Vicken Cheterian: Dopo le migliaia di vittime di questa guerra, l’opinione pubblica non è pronta per la pace. Ci vorrà molto tempo per sostituire la propaganda nazionalista con lucide argomentazioni antimilitariste. Uno di questi è che dopo queste due guerre Yerevan e Baku sono più deboli, la loro sovranità più limitata. L’Armenia è completamente dipendente dalla protezione militare russa, mentre l’Azerbaigian ha ora sul suo territorio soldati russi e turchi. Non sarebbe stato meglio negoziare piuttosto che combattere e provocare l’intervento diretto di eserciti stranieri?

Alternative libertaire: Cosa sostengono i pacifisti dei due paesi come soluzione politica?

Deve essere chiaro che i gruppi pacifisti, contro la guerra e antimilitaristi sono sempre stati deboli in Armenia, Azerbaigian e nel Caucaso in generale. Durante il lungo status quo tra la prima (1991-1994) e la seconda guerra del Karabakh (2020), l’opinione pubblica non si è mobilitata, da nessuna parte, per chiedere la fine di questo conflitto che implicava spese militari da capogiro. Gli stati post-sovietici impoveriti del Caucaso hanno sprecato il 5% del loro PIL per la difesa, quando questa ricchezza avrebbe potuto essere utilizzata per la salute, l’istruzione, le pensioni…

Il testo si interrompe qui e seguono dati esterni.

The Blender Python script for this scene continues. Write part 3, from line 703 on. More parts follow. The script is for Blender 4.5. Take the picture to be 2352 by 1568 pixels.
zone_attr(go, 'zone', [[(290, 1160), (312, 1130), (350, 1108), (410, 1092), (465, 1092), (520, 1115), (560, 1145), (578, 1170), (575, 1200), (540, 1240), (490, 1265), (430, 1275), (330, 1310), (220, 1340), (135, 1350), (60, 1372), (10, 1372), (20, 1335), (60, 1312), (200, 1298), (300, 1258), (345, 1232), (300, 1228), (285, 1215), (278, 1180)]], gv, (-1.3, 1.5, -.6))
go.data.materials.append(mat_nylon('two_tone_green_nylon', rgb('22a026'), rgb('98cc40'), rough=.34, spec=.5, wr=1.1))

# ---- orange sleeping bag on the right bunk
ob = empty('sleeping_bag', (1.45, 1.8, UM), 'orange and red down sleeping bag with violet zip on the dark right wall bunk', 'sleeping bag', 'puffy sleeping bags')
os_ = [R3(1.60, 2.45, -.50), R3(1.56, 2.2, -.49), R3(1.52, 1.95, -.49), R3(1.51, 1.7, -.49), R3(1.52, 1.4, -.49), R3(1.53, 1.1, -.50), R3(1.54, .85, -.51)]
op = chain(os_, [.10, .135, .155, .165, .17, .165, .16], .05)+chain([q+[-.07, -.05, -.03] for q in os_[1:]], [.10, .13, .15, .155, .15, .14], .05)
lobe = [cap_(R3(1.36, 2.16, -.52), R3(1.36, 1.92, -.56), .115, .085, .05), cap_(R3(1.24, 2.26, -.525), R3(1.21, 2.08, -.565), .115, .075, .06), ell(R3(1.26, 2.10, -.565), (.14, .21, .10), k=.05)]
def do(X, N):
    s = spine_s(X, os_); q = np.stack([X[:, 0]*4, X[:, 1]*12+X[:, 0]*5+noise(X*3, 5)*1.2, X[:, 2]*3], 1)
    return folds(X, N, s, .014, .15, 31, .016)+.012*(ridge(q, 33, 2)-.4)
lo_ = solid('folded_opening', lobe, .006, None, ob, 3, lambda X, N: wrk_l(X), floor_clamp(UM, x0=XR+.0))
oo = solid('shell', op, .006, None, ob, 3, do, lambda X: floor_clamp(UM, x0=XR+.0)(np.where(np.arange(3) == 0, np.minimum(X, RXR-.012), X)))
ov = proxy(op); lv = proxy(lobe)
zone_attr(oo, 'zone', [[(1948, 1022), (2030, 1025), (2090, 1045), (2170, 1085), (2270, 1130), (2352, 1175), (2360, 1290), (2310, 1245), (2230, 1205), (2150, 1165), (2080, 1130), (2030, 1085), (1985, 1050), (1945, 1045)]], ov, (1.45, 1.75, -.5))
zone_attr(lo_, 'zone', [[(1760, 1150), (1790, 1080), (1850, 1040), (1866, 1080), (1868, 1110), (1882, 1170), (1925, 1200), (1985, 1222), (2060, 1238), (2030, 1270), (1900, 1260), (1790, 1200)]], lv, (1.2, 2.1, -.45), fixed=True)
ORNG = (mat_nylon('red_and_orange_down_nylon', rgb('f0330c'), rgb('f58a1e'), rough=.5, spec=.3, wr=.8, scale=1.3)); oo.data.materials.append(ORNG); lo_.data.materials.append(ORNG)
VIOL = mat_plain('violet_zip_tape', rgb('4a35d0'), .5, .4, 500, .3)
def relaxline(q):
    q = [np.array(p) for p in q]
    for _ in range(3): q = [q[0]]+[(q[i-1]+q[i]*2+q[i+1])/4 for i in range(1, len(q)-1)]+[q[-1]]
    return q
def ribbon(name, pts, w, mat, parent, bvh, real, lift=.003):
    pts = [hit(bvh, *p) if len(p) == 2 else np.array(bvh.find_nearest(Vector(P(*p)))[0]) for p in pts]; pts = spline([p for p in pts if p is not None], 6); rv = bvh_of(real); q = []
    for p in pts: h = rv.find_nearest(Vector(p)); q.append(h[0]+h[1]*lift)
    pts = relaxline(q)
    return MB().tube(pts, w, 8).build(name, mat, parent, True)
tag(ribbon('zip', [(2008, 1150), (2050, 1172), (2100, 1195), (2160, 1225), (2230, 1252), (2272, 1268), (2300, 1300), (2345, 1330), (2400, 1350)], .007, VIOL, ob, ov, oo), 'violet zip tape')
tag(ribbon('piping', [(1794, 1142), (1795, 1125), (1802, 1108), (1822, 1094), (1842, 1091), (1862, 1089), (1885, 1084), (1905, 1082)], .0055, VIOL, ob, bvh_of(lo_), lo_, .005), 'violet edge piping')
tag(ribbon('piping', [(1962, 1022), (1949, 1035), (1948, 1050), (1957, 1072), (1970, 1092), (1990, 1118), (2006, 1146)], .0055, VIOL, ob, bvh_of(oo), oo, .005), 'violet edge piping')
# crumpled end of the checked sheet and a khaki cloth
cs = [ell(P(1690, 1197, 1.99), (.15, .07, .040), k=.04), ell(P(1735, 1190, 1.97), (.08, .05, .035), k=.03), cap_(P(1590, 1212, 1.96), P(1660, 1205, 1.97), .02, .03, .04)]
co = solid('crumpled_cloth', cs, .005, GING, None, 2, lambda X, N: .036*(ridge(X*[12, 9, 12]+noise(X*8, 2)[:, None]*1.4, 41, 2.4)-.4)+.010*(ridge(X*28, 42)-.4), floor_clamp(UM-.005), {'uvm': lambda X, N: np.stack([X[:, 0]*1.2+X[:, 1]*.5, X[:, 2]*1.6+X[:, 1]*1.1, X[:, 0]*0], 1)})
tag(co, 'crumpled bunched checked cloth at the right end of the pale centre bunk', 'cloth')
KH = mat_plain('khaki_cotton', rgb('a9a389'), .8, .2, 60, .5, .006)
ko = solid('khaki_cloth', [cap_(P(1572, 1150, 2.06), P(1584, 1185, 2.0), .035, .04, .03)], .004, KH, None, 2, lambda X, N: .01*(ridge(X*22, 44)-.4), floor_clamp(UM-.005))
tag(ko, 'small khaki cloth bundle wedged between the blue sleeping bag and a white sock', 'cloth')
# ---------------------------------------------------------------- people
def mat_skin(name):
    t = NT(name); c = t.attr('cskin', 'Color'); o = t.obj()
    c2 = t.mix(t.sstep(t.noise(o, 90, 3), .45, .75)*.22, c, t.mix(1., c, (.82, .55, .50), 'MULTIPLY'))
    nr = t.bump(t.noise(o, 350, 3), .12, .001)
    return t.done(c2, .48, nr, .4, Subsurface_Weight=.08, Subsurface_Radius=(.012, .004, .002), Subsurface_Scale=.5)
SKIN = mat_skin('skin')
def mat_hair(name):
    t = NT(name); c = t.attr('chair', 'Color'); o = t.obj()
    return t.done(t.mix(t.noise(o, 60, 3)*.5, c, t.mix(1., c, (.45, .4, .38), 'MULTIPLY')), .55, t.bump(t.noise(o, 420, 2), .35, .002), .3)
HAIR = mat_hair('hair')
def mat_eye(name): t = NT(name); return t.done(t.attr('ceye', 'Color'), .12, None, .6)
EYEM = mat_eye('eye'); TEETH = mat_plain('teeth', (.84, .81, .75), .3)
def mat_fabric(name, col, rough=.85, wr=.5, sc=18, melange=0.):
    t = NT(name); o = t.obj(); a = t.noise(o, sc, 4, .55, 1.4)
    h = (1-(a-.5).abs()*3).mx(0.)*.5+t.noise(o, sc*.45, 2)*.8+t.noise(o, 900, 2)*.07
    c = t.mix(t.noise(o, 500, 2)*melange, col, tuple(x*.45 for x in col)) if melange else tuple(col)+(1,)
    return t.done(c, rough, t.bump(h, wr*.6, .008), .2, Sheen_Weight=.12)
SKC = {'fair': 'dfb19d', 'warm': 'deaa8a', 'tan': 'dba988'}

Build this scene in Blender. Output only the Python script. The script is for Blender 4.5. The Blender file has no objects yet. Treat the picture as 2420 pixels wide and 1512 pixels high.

Prima dell’ultima guerra, i pacifisti – spesso individui, più raramente gruppi – hanno lottato per mantenere i contatti “nell’altro campo”. Le riunioni si tenevano, di solito, in Georgia. Sono stati realizzati progetti comuni: relazioni, film, ecc. – a volte beneficiando di finanziamenti esteri (europei, britannici, ecc.) che le autorità di Yerevan e Baku disapprovano. Se non venivano incarcerati, questa manciata di attivisti veniva prontamente etichettata come “traditori” dai politici e dai media.

Al presente, la sfida è attraversare ancora una volta la linea del fronte e riaprire il dibattito per rispondere a queste domande: qual è il passo successivo? Cosa fare dopo due guerre? C’è spazio per risolvere questo conflitto e normalizzare le relazioni?

Questa intervista è stata aggiornata il 27 febbraio 2021 dopo le minacce di colpo di stato del 25 febbraio. Una versione leggermente diversa è stata stampata su Alternative Libertaire dal marzo 2021.